Cinsiyet sınırı, hangi yaşta olunduğu sınırı, hangi meslekte olunduğu sınırı, hangi mevkide olunduğu sınırı, hangi kültür, hangi mali durum, hangi eğitim düzeyi sınırları vardır. İnsan hayatı sınırlıdır. Sınırlar içinde sınırlı. Hiçbir insan ilelebed yaşayamayacaktır. Ölümle sınırlı insan. Bütün bu sınırlar içinde yaşarken birileri birilerine, yaşlılar gençlere, hocalar, muallimler, öğretmenler öğrencilerine, anne-baba, ebeveyn çocuklarına ‘haddini bil, haddini aşma’ uyarısında bulunur.

xxxx
Bir zamanlar bir toplantıda, general rütbesinde askerlerinde bulunduğu bir toplantıda konuşmacı ‘Herkes haddini bilecek, vali de, paşa da, doktor da, idareci de, sıradan insan da haddini bilecek’ dediğinde kıyametler kopmuş, rejim sorunu çıkmıştı ortaya. ‘Sen bir paşaya haddini bileceksin diyemezsin’ diye ayağını yere vura vura konuşan bir general vardı.
Konuşmacı sıkıyı görünce geri adım atmış, özürler dilemiş, sözlerine teviller aramıştı. Ben olsaydım. ‘Peki efendim, siz haddinizi bilmeyebilirsiniz, izin veriyorum’ derdim.

Xxxx

İşte insanlar böyledir. Sınırlar içinde sınırı yaşarlar ama azadelikten, özgürlükten, serbestlikten, hür iradeden, hürriyetten dem vurular. İnsan hep yanılgı içinde yaşamaya da sınırlıdır, maküumdur.
İnsanlar her istediklerini yapamazlar. Kimse onlara engel olmasa da, engel çıkarmasa da insan her istediğini yapamaz. Sınırları var.
Tiyatro oyuncusu ve yazarı, gazeteci Üstün  İnanç bir mecliste bana nasılsın diye sordu. Alışılmadık hareketler ve cevaplarımdan birini daha sergiledim. ‘Aşığım abi’ dedim.
O da bana hayretle sordu.
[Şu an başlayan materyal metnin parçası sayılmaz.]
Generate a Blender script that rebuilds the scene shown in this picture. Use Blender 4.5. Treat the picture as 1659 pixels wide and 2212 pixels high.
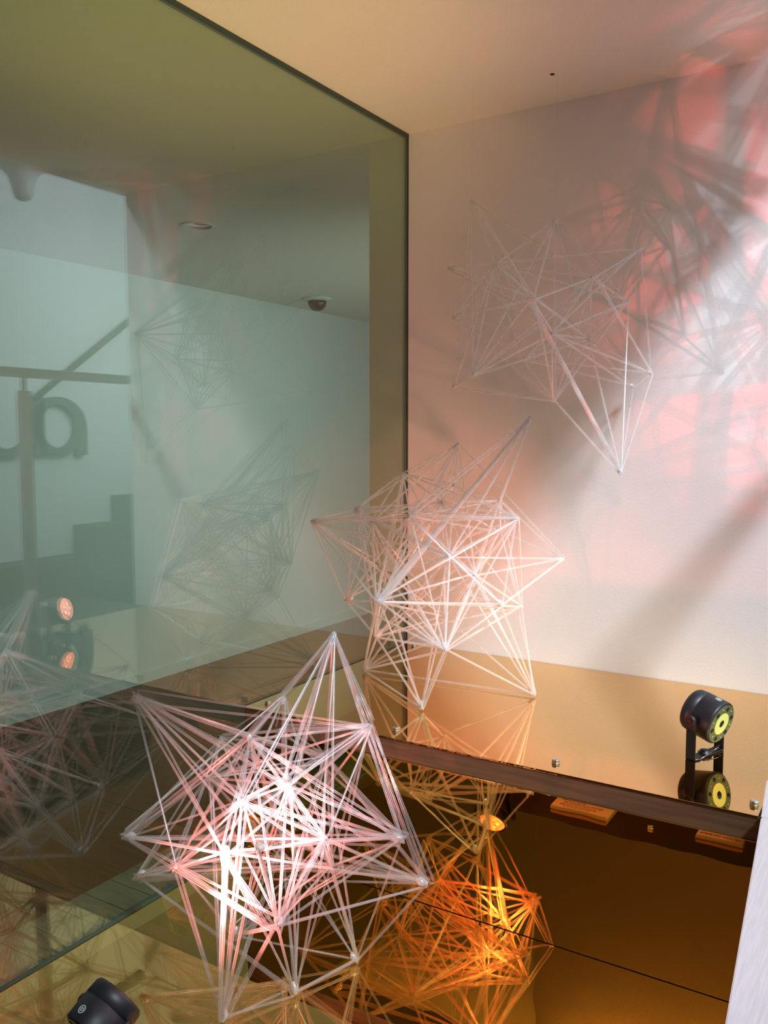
import bpy, bmesh, math, random
from mathutils import Vector, Matrix

# ------------------------------------------------------------------ camera
scn = bpy.context.scene
for o in list(bpy.data.objects):
    bpy.data.objects.remove(o)
COL = scn.collection
cam_d = bpy.data.cameras.new('camera')
cam = bpy.data.objects.new('camera', cam_d); COL.objects.link(cam)
cam.location = (1.6573, -2.8074, 0.7760)
_yaw, _pit = 0.56011, 0.085895
_F = Vector((-math.sin(_yaw)*math.cos(_pit), math.cos(_yaw)*math.cos(_pit), -math.sin(_pit)))
_R = Vector((math.cos(_yaw), math.sin(_yaw), 0)); _U = _R.cross(_F)
cam.rotation_euler = Matrix((_R, _U, -_F)).transposed().to_euler()
cam_d.sensor_fit = 'VERTICAL'; cam_d.sensor_height = 24.0
cam_d.lens = 24.0*1893.0/2212.0
cam_d.clip_start = 0.02; cam_d.clip_end = 100
scn.camera = cam

# ------------------------------------------------------------------ world, exposure
w = bpy.data.worlds.new('world'); scn.world = w; w.use_nodes = True
w.node_tree.nodes['Background'].inputs[0].default_value = (0.75, 0.85, 1.0, 1)
w.node_tree.nodes['Background'].inputs[1].default_value = 1.3
scn.view_settings.view_transform = 'Standard'
scn.view_settings.look = 'None'
scn.view_settings.gamma = 1.0
scn.view_settings.use_curve_mapping = False
scn.view_settings.exposure = 0.0
try:
    scn.cycles.transparent_max_bounces = 96
    scn.cycles.max_bounces = 10
    scn.cycles.diffuse_bounces = 4
    scn.cycles.glossy_bounces = 6
    scn.cycles.sample_clamp_indirect = 6.0
except Exception:
    pass

# ------------------------------------------------------------------ lights
def aim(o, d):
    o.rotation_euler = Vector(d).to_track_quat('-Z', 'Y').to_euler()
def area(name, loc, d, sx, sy, e, col, spread=180):
    l = bpy.data.lights.new(name, 'AREA'); l.shape = 'RECTANGLE'; l.size = sx; l.size_y = sy
    l.energy = e; l.color = col; l.spread = math.radians(spread)
    o = bpy.data.objects.new(name, l); COL.objects.link(o); o.location = loc; aim(o, d); return o
def spot(name, loc, d, e, col, ang, blend=1.0, r=0.01):
    l = bpy.data.lights.new(name, 'SPOT'); l.energy = e; l.color = col
    l.spot_size = math.radians(ang); l.spot_blend = blend; l.shadow_soft_size = r
    o = bpy.data.objects.new(name, l); COL.objects.link(o); o.location = loc; aim(o, d); return o

def sun(name, d, e, col, ang):
    l = bpy.data.lights.new(name, 'SUN'); l.energy = e; l.color = col; l.angle = math.radians(ang)
    o = bpy.data.objects.new(name, l); COL.objects.link(o); o.location = (4, -3, 6); aim(o, d); return o
sun('sunlight', (-1, 0.60, -1.38), 5.4, (0.84, 0.90, 1.0), 9.0)
area('left_room_fill', (-0.45, 2.2, 0.9), (-1, -0.15, -0.05), 2.4, 1.6, 15, (0.84, 0.97, 1.0), 130)  # unseen fill added behind the back wall to brighten the teal wall
spot('gold_bounce_fill', (1.3, -2.2, -0.2), (-1.35, 1.30, 2.06), 120, (1.0, 0.76, 0.26), 42, r=0.15)  # added spot standing in for sunlight bounced up off the gold mirror
area('lobby_fill', (2.0, 1.6, 1.9), (1, -0.1, -0.35), 1.0, 1.0, 19, (0.85, 0.94, 1.0), 150)  # added fill without a fixture, lifts the lobby wall mirrored in the glass
area('front_room_fill', (0.8, -3.4, 1.80), (0, -1, -0.8), 1.6, 0.5, 45, (1.0, 0.85, 0.62), 150)  # added fill out of view, brightens what the lower mirrors reflect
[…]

Bu yaşta mı?
Evet dedim, osururken, uyurken, nefes alırken bu yaşta mı demiyorsun da aşık olunca mı bu yaşta diyorsun. 
İşin latifesi bir yana, demek sınırlar irfanımızda da var, ahlakımızda var, dinimizde var. Toplumsal genel kabullerimizde var. İnsan hayatında sınırları saymakla bitiremeyiz.

Xxxx

Kimliklerden ve o kimliklerin çerçevelerinden söz ettiğim yazılarımda da, sınır demeden, bu sınırların gerekli olduğunu altını çizdik.
Kimliklerimizi sağlam tutarsak, kimliklerimizin çerçevelerini belirgin kılarsak, davranışlarımızın ahlaki temellerini de yerli yerine oturtmuş oluruz. Düşüncenin namusunu kurtaran mantık, davranışların namusunu kurtaran ahlaktır. Peki ahlak nedir? İyi huy demektir ama, ahlak kimlik ve kimlik çerçevesi olması demektir.